### Your instructions
Take the lines of the data below from the very first through the line containing "join_blades('grass', sets, M['grass_near'], 'coarse" and output them exactly, pictures excluded.

━━━━━ Material provided ━━━━━

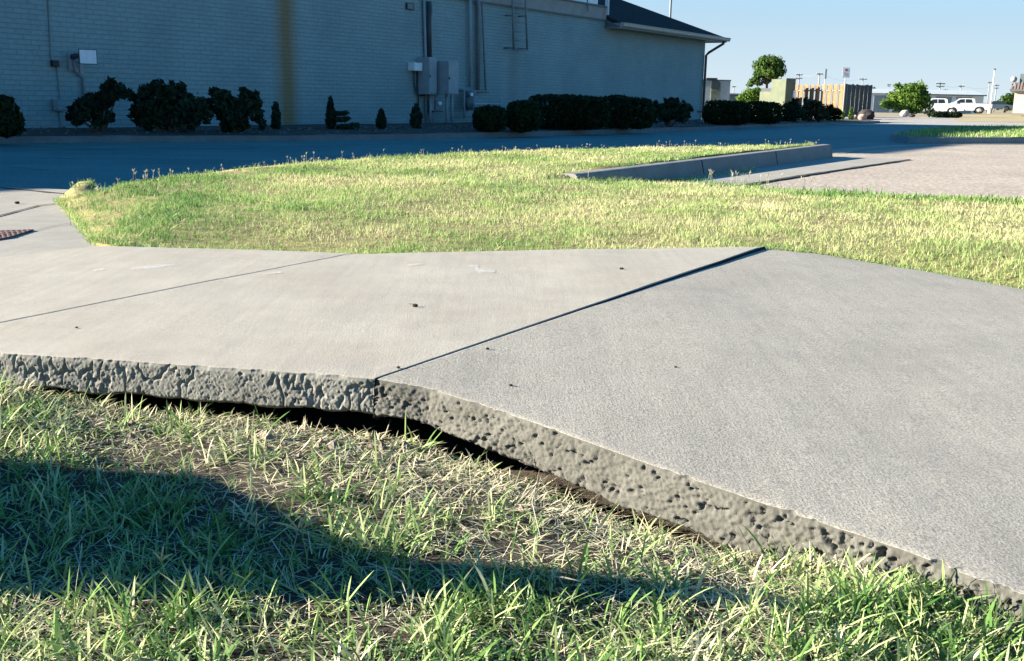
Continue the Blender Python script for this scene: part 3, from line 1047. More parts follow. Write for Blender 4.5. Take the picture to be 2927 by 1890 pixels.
# clods and grit on the washed out soil
cg = np.random.default_rng(91)
cm = 1500
q, ln = resample(nearB_line, 2000)
i = cg.integers(300, 1750, cm)
dd = np.abs(cg.normal(0.0, 0.14, cm)) + .004
cx_, cy_ = q[i, 0] - dd * .45 + cg.normal(0, .02, cm), q[i, 1] - dd
kk = inside(near_poly, cx_, cy_)
cx_, cy_ = cx_[kk], cy_[kk]
cz_ = fore_z(cx_, cy_)
oct_ = np.array([(1, 0, 0), (0, 1, 0), (-1, 0, 0), (0, -1, 0), (0, 0, 1), (0, 0, -1)], float)
ofa = np.array([(0, 1, 4), (1, 2, 4), (2, 3, 4), (3, 0, 4), (1, 0, 5), (2, 1, 5), (3, 2, 5), (0, 3, 5)])
n_ = len(cx_)
sz = cg.gamma(2.0, 0.0022, n_) + .0015
cv = oct_[None] * (1 + cg.normal(0, .25, (n_, 6, 3))) * sz[:, None, None]
a_ = cg.uniform(0, 6.28, n_)
cv = np.stack([cv[:, :, 0] * np.cos(a_)[:, None] - cv[:, :, 1] * np.sin(a_)[:, None], cv[:, :, 0] * np.sin(a_)[:, None] + cv[:, :, 1] * np.cos(a_)[:, None], cv[:, :, 2]], -1)
cv += np.stack([cx_, cy_, cz_ + sz * .4], 1)[:, None]
me = fast_mesh('soil_crumbs', cv.reshape(-1, 3), (np.arange(n_)[:, None, None] * 6 + ofa[None]).ravel(), np.arange(n_ * 8) * 3, False)
M['crumb'] = plain('soil_crumb', (0.19, 0.155, 0.12), 1.0, 0, 0.5, 30)
tag(link_mesh('soil_crumbs', me, M['crumb']), 'brown clods and grit on the washed out soil under the slab edge', 'soil', None, 'stuff')
# litter of brown and bleached scraps on the bare soil along the hollow
m = 11000
q, ln = resample(nearB_line, 2000)
i = rng.integers(250, 1750, m)
dd = np.abs(rng.normal(0.0, 0.17, m))
x, y = q[i, 0] - dd * 0.35 + rng.normal(0, .03, m), q[i, 1] - dd
kk = inside(near_poly, x, y) & (x > -1.6) & (x < 1.2)
x, y = x[kk], y[kk]
n = len(x)
sets.append(blades(np.stack([x, y, fore_z(x, y) + rng.uniform(0.0, 0.01, n)], 1), rng.uniform(0.008, 0.05, n), rng.uniform(0.0015, 0.0045, n), rng.uniform(0, 2 * np.pi, n), rng.normal(1.35, 0.25, n), rng.normal(0.2, 0.3, n), np.where(rng.random(n) < .7, rng.uniform(0.7, 1, n), rng.uniform(0, .12, n)), 2))
join_blades('grass', sets, M['grass_near'], 'coarse green and straw grass of the near lawn below the broken slab edge', 'grass')

# mid lawn: short mown turf
lp = lawn_poly
xr = (-4.5, 11)
def lawn_w(x, y):
    d = np.hypot(x, y)
    vis = (np.abs(x) < y * 0.56 + 0.6)
    side = (x > 0) & (x < y * 0.9 + 2.5)
    return np.clip((5.2 / d) ** 1.3, 0.12, 1) * np.where(vis, 1, np.where(side, 0.35, 0.04)) * (0.4 + 0.6 * smooth(-0.35, 0.15, fbm(xyz(x * 2.4, y * 2.4), 3, 93)))
sets = []
x, y = scatter(lp, lawn_w, 1500000, xr, (0.8, 17))
n = len(x)
r = (x - CA.x) * cn.x + (y - CA.y) * cn.y
ed = seg_dist([(p.x, p.y) for p in edge_walk[:5]], x, y)
strawy = fbm(xyz(x * 1.1, y * 0.9), 4, 60)
fine = fbm(xyz(x * 7, y * 7), 2, 66) - 1.2 * np.clip(fbm(xyz(x * 2.2, y * 2.2), 3, 80) - .3, 0, 1)
tint = np.clip(0.45 + 0.50 * strawy + 0.14 * fine + rng.normal(0, 0.10, n) - 0.22 * np.exp(-(ed / 0.5) ** 2) * smooth(0.9, -0.3, x) + 0.10 * smooth(6, 9, y) - 0.15 * smooth(-1.5, -2.4, x), 0, 1)
tuft = fbm(xyz(x * 5, y * 5), 3, 70)
h = np.clip(0.017 + 0.030 * tuft + rng.gamma(2, 0.006, n), 0.006, 0.085)
dist = np.hypot(x, y)
wd = rng.uniform(0.0024, 0.0046, n) * np.clip(dist / 5.5, 1, 2.6)
sets.append(blades(np.stack([x, y, lawn_z(x, y) - 0.004], 1), h, wd, rng.uniform(0, 2 * np.pi, n), np.abs(rng.normal(0.3, 0.3, n)), rng.uniform(0.1, 0.9, n), tint, 2))
# thatch
x, y = scatter(lp, lambda x, y: lawn_w(x, y) * 0.8, 260000, xr, (0.8, 16))
n = len(x)
sets.append(blades(np.stack([x, y, lawn_z(x, y) + rng.uniform(0.004, 0.025, n)], 1), rng.uniform(0.02, 0.07, n), rng.uniform(0.002, 0.0045, n), rng.uniform(0, 2 * np.pi, n), rng.normal(1.3, 0.25, n), rng.normal(0.1, 0.3, n), np.clip(rng.normal(0.85, 0.12, n), 0, 1), 2))
# ragged taller fringe against the walk
for line, w_, hh, cnt in ((edge_walk[:5], 0.05, 0.06, 5200), (edge_walk[4:], 0.06, 0.055, 6500), (edge_apron, 0.05, 0.05, 1500), ([(CA + cn * .22).to_tuple()[:2], (CA.lerp(CB, .5) + cn * .34).to_tuple()[:2]], 0.0, 0.09, 1300), ([(CA - cn * .22).to_tuple()[:2], (CB - cn * .20).to_tuple()[:2]], 0.05, 0.08, 3000)):
    q, ln = resample(line, 400)
    i = rng.integers(0, 400, cnt)
    x, y = q[i, 0] + rng.normal(0, 0.012, cnt), q[i, 1] + np.abs(rng.normal(0, w_, cnt)) - 0.022
    sets.append(blades(np.stack([x, y, lawn_z(x, y) - 0.01], 1), rng.uniform(0.02, hh, cnt), rng.uniform(0.0025, 0.005, cnt), rng.uniform(0, 2 * np.pi, cnt), np.abs(rng.normal(0.5, 0.4, cnt)), rng.uniform(0.2, 1.2, cnt), np.clip(rng.normal(0.42, 0.24, cnt), 0, 1), 3))
join_blades('grass', sets, M['grass_mid'], 'mown yellow green turf of the lawn between the walk and the drive', 'grass')

# turf of the far island
sets = []
x, y = scatter(isl, lambda x, y: np.where(x < 0.56 * y + 2, 1, 0.05), 60000, (min(p[0] for p in isl), 40), (min(p[1] for p in isl), max(p[1] for p in isl)))
n = len(x)
sets.append(blades(np.stack([x, y, 0.03 + 0 * x], 1), rng.uniform(0.06, 0.14, n), rng.uniform(0.012, 0.025, n), rng.uniform(0, 6.3, n), np.abs(rng.normal(0.3, 0.3, n)), rng.uniform(0.1, 0.9, n), np.clip(rng.normal(0.35, 0.2, n), 0, 1), 2))
join_blades('grass', sets, M['grass_mid'], 'green turf on the small kerbed island beyond the parking lot', 'grass')

# seed heads standing along the far rim of the lawn
M['seed'] = grass_mat('seed_heads', [(0.0, (0.25, 0.28, 0.15)), (0.5, (0.40, 0.38, 0.26)), (1.0, (0.56, 0.51, 0.38))], 0.3)
def seed_head_blades(pts, hs, finger, wst, g):
    out = []
    b = np.array([(p[0], p[1], p[2]) for p in pts])
    n = len(b)
    az = g.uniform(0, 6.28, n)
    ln = np.abs(g.normal(0.08, 0.1, n))
    out.append(blades(b, hs, np.full(n, wst), az, ln, np.zeros(n), g.uniform(0, 0.6, n), 2, False))
    top = b + np.stack([np.sin(ln) * np.cos(az) * hs, np.sin(ln) * np.sin(az) * hs, np.cos(ln) * hs], 1)
    for k in range(4):
        a2 = g.uniform(0, 6.28, n)
        out.append(blades(top, finger * g.uniform(0.7, 1.2, n), np.full(n, wst * 1.5), a2, g.uniform(0.2, 0.8, n), g.uniform(0.1, 0.5, n), g.uniform(0.4, 1, n), 2, False))
    return out
g = np.random.default_rng(5)
q, ln = resample([(p.x, p.y) for p in edge_road], 800)
i = np.clip((g.random(150) ** 0.9 * 790).astype(int), 4, 795)
px_ = q[i, 0] - g.uniform(0.0, 0.15, 150) * 0.3
py_ = q[i, 1] - g.uniform(0.02, 0.35, 150)
keep = (fbm(xyz(px_ * 1.7, py_ * 1.7), 2, 3) > -0.15) | (g.random(150) < 0.3)
px_, py_ = px_[keep], py_[keep]
hs = (0.025 + 0.07 * g.random(len(px_)) ** 2.4) * np.clip(1 + 0.3 * fbm(xyz(px_, py_), 2, 8), .6, 1.4)
sets = seed_head_blades(np.stack([px_, py_, lawn_z(px_, py_)], 1), hs, 0.026, 0.0034, g)
# a few more by the kerb's buried end
for (a, b, c) in ((2025, 515, 0.09), (2085, 520, 0.10), (2128, 522, 0.10), (2200, 530, 0.1), (1650, 512, 0.08), (2300, 532, 0.08), (1240, 520, 0.05)):
    p0 = PS(a, b, lawn_z)
    sets += seed_head_blades([(p0.x + g.normal(0, .06), p0.y + g.normal(0, .05), p0.z) for _ in range(5)], np.full(5, c) * g.uniform(.6, 1.1, 5), 0.04, 0.004, g)
join_blades('seed_grass', sets, M['seed'], 'pale seed heads standing along the rim of the lawn', 'seed grass')

# weed tufts at the lawn's lot edge
sets = []
for (a, b, c) in ((2330, 560, 1), (2090, 535, .8), (1850, 515, .7), (1960, 522, .6), (2450, 560, .8), (2600, 568, .6), (2750, 572, .7), (2860, 578, .7)):
    p0 = PS(a, b, lawn_z)
    m = int(420 * c)
    x = p0.x + g.normal(0, .30 * c, m)
    y = p0.y + g.normal(0, .14, m)
    sets.append(blades(np.stack([x, y, lawn_z(x, y) - .005], 1), g.uniform(.03, .12, m) * c, g.uniform(.004, .009, m), g.uniform(0, 6.28, m), np.abs(g.normal(.5, .3, m)), g.uniform(.1, .9, m), np.clip(g.normal(.12, .12, m), 0, 1), 3))
join_blades('weeds', sets, M['grass_mid'], 'dark green weed tufts where the lawn meets the parking lot', 'weeds')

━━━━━

### Answer for the task
Continue the Blender Python script for this scene: part 3, from line 1047. More parts follow. Write for Blender 4.5. Take the picture to be 2927 by 1890 pixels.
# clods and grit on the washed out soil
cg = np.random.default_rng(91)
cm = 1500
q, ln = resample(nearB_line, 2000)
i = cg.integers(300, 1750, cm)
dd = np.abs(cg.normal(0.0, 0.14, cm)) + .004
cx_, cy_ = q[i, 0] - dd * .45 + cg.normal(0, .02, cm), q[i, 1] - dd
kk = inside(near_poly, cx_, cy_)
cx_, cy_ = cx_[kk], cy_[kk]
cz_ = fore_z(cx_, cy_)
oct_ = np.array([(1, 0, 0), (0, 1, 0), (-1, 0, 0), (0, -1, 0), (0, 0, 1), (0, 0, -1)], float)
ofa = np.array([(0, 1, 4), (1, 2, 4), (2, 3, 4), (3, 0, 4), (1, 0, 5), (2, 1, 5), (3, 2, 5), (0, 3, 5)])
n_ = len(cx_)
sz = cg.gamma(2.0, 0.0022, n_) + .0015
cv = oct_[None] * (1 + cg.normal(0, .25, (n_, 6, 3))) * sz[:, None, None]
a_ = cg.uniform(0, 6.28, n_)
cv = np.stack([cv[:, :, 0] * np.cos(a_)[:, None] - cv[:, :, 1] * np.sin(a_)[:, None], cv[:, :, 0] * np.sin(a_)[:, None] + cv[:, :, 1] * np.cos(a_)[:, None], cv[:, :, 2]], -1)
cv += np.stack([cx_, cy_, cz_ + sz * .4], 1)[:, None]
me = fast_mesh('soil_crumbs', cv.reshape(-1, 3), (np.arange(n_)[:, None, None] * 6 + ofa[None]).ravel(), np.arange(n_ * 8) * 3, False)
M['crumb'] = plain('soil_crumb', (0.19, 0.155, 0.12), 1.0, 0, 0.5, 30)
tag(link_mesh('soil_crumbs', me, M['crumb']), 'brown clods and grit on the washed out soil under the slab edge', 'soil', None, 'stuff')
# litter of brown and bleached scraps on the bare soil along the hollow
m = 11000
q, ln = resample(nearB_line, 2000)
i = rng.integers(250, 1750, m)
dd = np.abs(rng.normal(0.0, 0.17, m))
x, y = q[i, 0] - dd * 0.35 + rng.normal(0, .03, m), q[i, 1] - dd
kk = inside(near_poly, x, y) & (x > -1.6) & (x < 1.2)
x, y = x[kk], y[kk]
n = len(x)
sets.append(blades(np.stack([x, y, fore_z(x, y) + rng.uniform(0.0, 0.01, n)], 1), rng.uniform(0.008, 0.05, n), rng.uniform(0.0015, 0.0045, n), rng.uniform(0, 2 * np.pi, n), rng.normal(1.35, 0.25, n), rng.normal(0.2, 0.3, n), np.where(rng.random(n) < .7, rng.uniform(0.7, 1, n), rng.uniform(0, .12, n)), 2))
join_blades('grass', sets, M['grass_near'], 'coarse green and straw grass of the near lawn below the broken slab edge', 'grass')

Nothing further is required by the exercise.